There Is No One Right Answer

The title of this post was inspired from Patterns in Design, Technology and Business, by Fred White.

I often hear people say, “The only thing we can do now is (fill in the blank).” Really? The ONLY thing? I like having a little fun when I hear that. I quickly ask someone else, “Is there something you can think of that we could do?” Invariably, one or more people come up with good alternative actions. Often, much better than the “only solution.”

There are a few things at work when people offer “only-solutions”. First, they lock-on early to their view of the situation (world). Second, they skip the most important step in any decision process. Third, they are stuck with few thinking patterns. Let’s take them one at a time.

Locking on to one view of the world is quite easy to do. For most of us, we only have the view we have. That’s why in any serious decision situation we will usually do better if we engage others in our decision process. This brings different perspectives (view), experiences and knowledge. All can enhance decision-making.

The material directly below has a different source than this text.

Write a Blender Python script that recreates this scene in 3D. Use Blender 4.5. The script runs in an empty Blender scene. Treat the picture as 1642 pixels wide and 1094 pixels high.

There is a tautology about making sound decisions. You can’t choose the best althernative if the best alternative wasn’t considered in the first place. The second phase of the Choosing By Advantages (CBA) Decisionmaking System for sound decisions is to innovate alternatives. We don’t have the habit of generating a multitude of alternatives in the see-problem, fix-problem world of construction. Consequently, we are not getting the best decisions.

Design and construction call for both practical patterns and the mingling of patterns in novel ways. “If this, then that” is a practical pattern that fits prior experience to a recognizable situation. “Try something, learn something” is a pattern for dealing with ambiguous circumstances. By combining thinking patterns we can gain a richer appreciation of the decision situations we face.

Fred White closes his article with a pattern for the business environment, one that fits will in design and construction: “There is no one right answer.” To that CBA practitioners would add, there are “only” sound, congruent and effective decisions.

Comments

Great points, Hal. It’s funny, I left that last sentence in my original post planning to do a follow-up. But prolific as you are, you beat me to it. In addition to your three reasons that people get stuck on one answer, I think there is a special circumstance for leaders. Most leaders regard their job description to include making decisions, particularly tough ones. You know, the last word. when others can’t agree. And once the decision is made, leaders must “stay the course” and not deviate. How can we follow a leader who keeps changing direction? But over time, constant challenges to a leader’s authority and decisions can breed a closed-mind habit. Leaders make a fetish of sticking to their guns and the result is many missed opportunities for better solutions and a more participatory culture.